Goals are your guide for results.
Technically, a goal is the result you want to achieve, while objectives are specific and measurable checkpoints along the way.
Your goals should be relevant and meaningful for you.
If they aren’t compelling, you aren’t going to see them through.
To improve your goals and objectives, consider the following guidelines:
- Check your ladder.
- Create SMART goals.
- Have a compelling “WHAT.”
- Know the tests for success.
- Know the “WHY” behind the goal.
- Use vision and feeling.
- Work backwards with the end in mind.
Check Your Ladder
Is your ladder up against the right wall? Every now and then you have to stop and check your ladder. Nothing’s worse than climbing a ladder to find it’s up against the wrong wall. Test your metaphorical ladder by imagining your future results based on your current path. One way to help check your ladder is simply add periodic reviews, such as weekly, monthly, or quarterly, and evaluate your direction.
Create SMART Goals
SMART goals are specific, measurable, actionable, relevant, and timely. A fuzzy goal would be “make more money.” A specific goal would be to make $100,000 a year within the next 6 months. By making it specific, you know when you’re done. You also know what good looks like. By putting a time frame on it, it helps you prioritize over other activities. You can’t do everything at once. By prioritizing your goals and by getting clarity on your results, you give yourself a clear map to drive your results and direct your energy.
Have a Compelling “WHAT”
Your “What” should be a great manifestation of your “Why.” Use it to guide your course. This is your vision.
Know the Tests for Success
Identify the tests you can use to know when you’ve achieved your results. Use your tests to also help identify what good looks like. The better your tests reflect what you want to accomplish, the more effective they are for helping you measure your results along the way. When developing software, it’s common to use “exit criteria” to know when you’re done with a certain stage. Consider adopting your own personal exit criteria.

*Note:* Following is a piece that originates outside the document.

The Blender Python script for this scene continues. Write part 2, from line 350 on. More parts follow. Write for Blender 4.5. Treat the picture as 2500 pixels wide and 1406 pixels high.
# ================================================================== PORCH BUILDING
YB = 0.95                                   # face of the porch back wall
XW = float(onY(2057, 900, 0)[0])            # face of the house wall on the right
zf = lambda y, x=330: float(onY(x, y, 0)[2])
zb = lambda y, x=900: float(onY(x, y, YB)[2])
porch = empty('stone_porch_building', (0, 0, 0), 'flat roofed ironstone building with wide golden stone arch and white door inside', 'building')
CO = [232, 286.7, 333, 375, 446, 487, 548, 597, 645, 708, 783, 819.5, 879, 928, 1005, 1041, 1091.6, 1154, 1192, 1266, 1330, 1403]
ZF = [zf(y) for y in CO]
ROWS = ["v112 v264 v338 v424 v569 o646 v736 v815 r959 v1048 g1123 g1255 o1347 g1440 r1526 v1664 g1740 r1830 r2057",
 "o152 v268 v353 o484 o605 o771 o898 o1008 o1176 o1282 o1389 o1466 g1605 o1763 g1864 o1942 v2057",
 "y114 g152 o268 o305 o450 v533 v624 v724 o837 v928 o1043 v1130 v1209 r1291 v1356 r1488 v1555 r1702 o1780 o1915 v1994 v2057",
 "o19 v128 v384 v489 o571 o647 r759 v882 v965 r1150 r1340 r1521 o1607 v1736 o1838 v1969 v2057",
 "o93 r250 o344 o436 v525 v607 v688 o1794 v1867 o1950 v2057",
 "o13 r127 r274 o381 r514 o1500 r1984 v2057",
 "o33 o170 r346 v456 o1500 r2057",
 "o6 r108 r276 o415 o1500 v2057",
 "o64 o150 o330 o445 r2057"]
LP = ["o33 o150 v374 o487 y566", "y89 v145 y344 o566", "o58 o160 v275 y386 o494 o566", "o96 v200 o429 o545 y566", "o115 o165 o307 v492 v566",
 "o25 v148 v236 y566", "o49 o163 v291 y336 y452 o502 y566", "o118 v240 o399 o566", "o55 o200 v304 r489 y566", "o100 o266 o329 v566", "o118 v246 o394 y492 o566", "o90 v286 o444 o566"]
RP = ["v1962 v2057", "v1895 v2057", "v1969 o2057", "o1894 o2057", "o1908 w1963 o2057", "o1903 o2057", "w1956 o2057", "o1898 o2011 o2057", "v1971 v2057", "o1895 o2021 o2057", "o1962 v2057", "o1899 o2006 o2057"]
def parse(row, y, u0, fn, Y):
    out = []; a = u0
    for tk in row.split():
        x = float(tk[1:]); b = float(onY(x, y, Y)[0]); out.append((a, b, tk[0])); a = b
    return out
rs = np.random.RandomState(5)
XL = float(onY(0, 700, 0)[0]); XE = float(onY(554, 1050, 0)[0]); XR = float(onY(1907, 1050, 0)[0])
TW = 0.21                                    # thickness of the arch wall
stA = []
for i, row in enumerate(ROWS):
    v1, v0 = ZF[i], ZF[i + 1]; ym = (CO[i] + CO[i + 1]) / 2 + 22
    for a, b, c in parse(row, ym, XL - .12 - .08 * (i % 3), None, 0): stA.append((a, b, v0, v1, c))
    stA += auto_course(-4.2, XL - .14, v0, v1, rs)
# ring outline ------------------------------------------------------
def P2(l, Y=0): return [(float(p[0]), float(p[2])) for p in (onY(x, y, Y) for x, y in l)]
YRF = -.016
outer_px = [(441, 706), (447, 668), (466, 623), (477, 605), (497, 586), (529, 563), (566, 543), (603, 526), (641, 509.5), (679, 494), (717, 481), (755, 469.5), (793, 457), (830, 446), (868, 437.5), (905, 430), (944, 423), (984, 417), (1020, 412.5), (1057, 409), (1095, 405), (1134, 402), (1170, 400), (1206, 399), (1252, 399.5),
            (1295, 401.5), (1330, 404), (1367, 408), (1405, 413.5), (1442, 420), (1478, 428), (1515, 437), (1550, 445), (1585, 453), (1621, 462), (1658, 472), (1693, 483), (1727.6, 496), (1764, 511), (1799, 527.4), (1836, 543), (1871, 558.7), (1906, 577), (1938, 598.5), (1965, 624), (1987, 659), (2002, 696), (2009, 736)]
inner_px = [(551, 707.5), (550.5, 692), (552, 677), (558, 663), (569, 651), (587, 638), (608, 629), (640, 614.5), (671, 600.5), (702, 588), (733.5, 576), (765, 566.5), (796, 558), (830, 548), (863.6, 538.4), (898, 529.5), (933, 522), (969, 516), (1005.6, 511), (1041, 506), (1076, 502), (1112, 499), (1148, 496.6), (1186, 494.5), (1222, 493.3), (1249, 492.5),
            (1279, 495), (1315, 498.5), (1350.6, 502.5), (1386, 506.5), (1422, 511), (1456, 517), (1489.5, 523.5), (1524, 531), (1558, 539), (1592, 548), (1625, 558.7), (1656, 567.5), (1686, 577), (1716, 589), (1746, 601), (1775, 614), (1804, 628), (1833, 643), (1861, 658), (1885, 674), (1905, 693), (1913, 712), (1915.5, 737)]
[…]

Know the “WHY” Behind the Goal
Why is this goal so crucial for you to accomplish? Most people fail at their goals because the goals didn’t really matter to them. If your goal is worth spending time on, then spend the time up front to really elaborate on why it’s so important for you. The more you can identify the value and make it compelling, the more creative forces and energy you’ll bring to bear when you need to make your goals happen. This will really help you when you hit your early hurdles or when you find your focus or energy starts to wane. You can revisit your why behind the goal, and it will help inspire you back on track.
Use Vision and Feeling
When you have a clear vision of the outcome you are shooting for and can even feel as if it has already happened, you make progress quicker. Assuming the goal is compelling and you actually desire the outcome, the feeling gives you the energy to continue moving towards your desired outcome. Knowing that the feeling is different from the outcome lets you shift to a different vision of an outcome if needed. Remember, in the end it’s how you think the outcome will make you feel that’s really important when you step back.
Work Backwards with the End in Mind
Working backwards from where you want to be can help make you more resourceful. Look to working examples and reverse-engineer.